Nel report pubblicato dal Centro Economia Digitale emerge come le politiche di Bruxelles e Washington vanno nella direzione giusta nei confronti di Pechino, ma a una velocità totalmente inadeguata. La Cina corre più veloce ed è più preparata nella transizione verde. Per cambiare approccio, si deve partire dal settore dei pannelli solari, quello in cui il dominio cinese, per alcuni componenti, arriva al 94%
Guardare alla Cina per capire le decisioni dell’Occidente. Se il tema è la trasformazione green, le politiche adottate all’interno dell’Unione europea e degli Stati Uniti sono una contro risposta, o un riadattamento, alle mosse di Pechino. Prendiamo il settore fotovoltaico, un settore indispensabile se si vogliono davvero centrare gli obiettivi climatici. Il motivo è semplice nella teoria, magari più difficile nella pratica: i pannelli solari possono essere riciclati (è proprio il caso di dirlo visto il tema) su più fronti, sia civili che industriali. E il fine ultimo fissato da Bruxelles per migliorare la loro potenza sembra parlare chiaro: entro il 2025 la Strategia per il Solare ha un obiettivo di 400 GW, per poi salire a 750 GW entro la fine del decennio. Il che vuol dire raddoppiare i livelli attuali. Ma questa corsa è dovuta a un’esigenza esterna, che vale tanto per gli europei quanto per gli americani: l’ascesa del Dragone.
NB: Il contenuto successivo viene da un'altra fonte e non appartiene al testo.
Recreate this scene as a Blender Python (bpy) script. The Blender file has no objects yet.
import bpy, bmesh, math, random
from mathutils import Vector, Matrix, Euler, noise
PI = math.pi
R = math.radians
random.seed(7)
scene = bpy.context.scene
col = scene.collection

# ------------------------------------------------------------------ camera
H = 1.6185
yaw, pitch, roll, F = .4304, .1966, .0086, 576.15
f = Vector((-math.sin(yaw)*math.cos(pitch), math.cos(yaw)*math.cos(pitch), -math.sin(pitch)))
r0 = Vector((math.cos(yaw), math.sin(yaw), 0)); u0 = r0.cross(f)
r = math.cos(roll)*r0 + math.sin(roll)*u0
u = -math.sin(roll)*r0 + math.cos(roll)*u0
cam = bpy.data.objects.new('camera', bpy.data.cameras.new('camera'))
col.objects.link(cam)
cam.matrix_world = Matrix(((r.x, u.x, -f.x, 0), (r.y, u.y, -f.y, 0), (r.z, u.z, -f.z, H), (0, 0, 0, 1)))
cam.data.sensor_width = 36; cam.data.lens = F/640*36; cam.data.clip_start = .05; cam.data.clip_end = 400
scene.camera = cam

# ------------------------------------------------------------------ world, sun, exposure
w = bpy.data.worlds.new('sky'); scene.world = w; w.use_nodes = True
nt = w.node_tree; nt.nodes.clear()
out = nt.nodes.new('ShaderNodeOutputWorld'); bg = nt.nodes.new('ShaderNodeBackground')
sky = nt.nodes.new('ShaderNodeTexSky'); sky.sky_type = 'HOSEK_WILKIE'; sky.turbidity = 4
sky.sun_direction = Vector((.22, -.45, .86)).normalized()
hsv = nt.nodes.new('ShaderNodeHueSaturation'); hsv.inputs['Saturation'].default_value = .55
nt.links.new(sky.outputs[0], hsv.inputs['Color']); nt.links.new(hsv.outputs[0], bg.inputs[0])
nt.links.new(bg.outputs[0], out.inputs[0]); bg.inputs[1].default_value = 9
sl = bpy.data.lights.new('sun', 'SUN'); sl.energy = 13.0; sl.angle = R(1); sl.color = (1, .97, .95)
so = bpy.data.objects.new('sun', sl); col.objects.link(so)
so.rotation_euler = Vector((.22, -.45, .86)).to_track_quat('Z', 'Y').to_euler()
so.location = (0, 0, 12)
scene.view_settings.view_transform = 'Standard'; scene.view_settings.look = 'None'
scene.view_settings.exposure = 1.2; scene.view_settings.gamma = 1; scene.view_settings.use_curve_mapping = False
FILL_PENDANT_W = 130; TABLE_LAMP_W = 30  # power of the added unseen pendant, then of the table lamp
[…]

Due anni fa il suo peso nella produzione di moduli ammontava al 75%, in quella di polisilicio al 79%, nelle celle solari contava per l’81% e, infine, nei wafer per il 97%. Percentuali che spiegano bene il dominio della Cina in un settore chiave per l’attuazione delle politiche industriali che Stati Uniti e Unione Europea si sono prefissate. Uno scenario inaccettabile. Il paper redatto dal Centro Economia Digitale, intitolato Tecnhological Sovereignty and Strategic Dependencies the Case of the Photovoltaic Supply Chain, è stato pensato proprio per tracciare una linea temporale lungo cui inserire le strategie commerciali e tecnologiche del settore fotovoltaico, concentrandosi su aree tematiche critiche.
Naturalmente, in questo discorso devono essere inserite la già citata Strategia Solare partorita dall’Ue, così come l’Inflation Reduction Act, o IRA, pensata dall’amministrazione democratica di Joe Biden – e che tanto ha fatto arrabbiare gli Stati europei. Tutte e due servono per migliorare la produzione interna e per diventare indipendenti dalla Cina, entrambe fortemente volute dopo la lezione imparata con l’energia russa. A dire il vero, in base a quanto emerge dal report, Bruxelles non l’ha proprio fatta sua, visto che le importazioni europee dalla Cina non si arrestano. Contrariamente a quanto sta accadendo negli Usa, dove il concetto di “derisking” sembra essersi imposto. I numeri d’altronde parlano molto chiaramente. Dal 2011 al 2021, la quota dell’import cinese ha registrato un drastico -27% “nel segmento intermedio” e del 25% “in quello a valle, che è ancora quello più esposto per gli Stati Uniti”, si legge nel documento. L’Ue, invece, fa riscontrare un +60% nelle importazioni per quanto riguarda il segmento intermedio.
Per quanto riguarda la specializzazione tecnologica, anche qui Pechino sembrerebbe recuperare parecchio terreno. Parte indietro, però a differenza degli altri due competitor corre molto più veloce, consolidando la sua posizione. Questi perché ha focalizzato la sua esperienza in settori strategici, cosa che ad esempio l’Ue non ha fatto entrando in una situazione critica per quel che riguarda le celle, i moduli, il vetro e gli inverter. Non che per Washington vada bene, ma almeno può sorridere per quel che riguarda i wafer e i macchinari che servono per la loro realizzazione. La prossima sfida riguarda i generatori e i macchinari, su cui l’Ue vanta qualche passo in più rispetto agli Usa, sebbene il tempo stia finendo visto che la Cina sta recuperando.
Dall’analisi dettagliata del paper emerge dunque una certa urgenza. Un discorso valido per l’Unione europea, quanto per gli Stati Uniti. Una è più avanti in certe aree e gli altri in campi diversi, ma entrambi sembrano essere più lenti rispetto alla Cina. Eppure, vincere questa corsa appare sempre più urgente. Trasformare in legge le politiche industriali e di sviluppo deve diventare una priorità delle agende occidentali per raggiungere gli obiettivi climatici e attuare una piena decarbonizzazione. Ma serve prima agguantare l’autonomia produttiva, sfruttando le proprie risorse, per evitare di essere subordinati alle volontà di terzi. Il fotovoltaico può rappresentare il primo passo in questa direzione.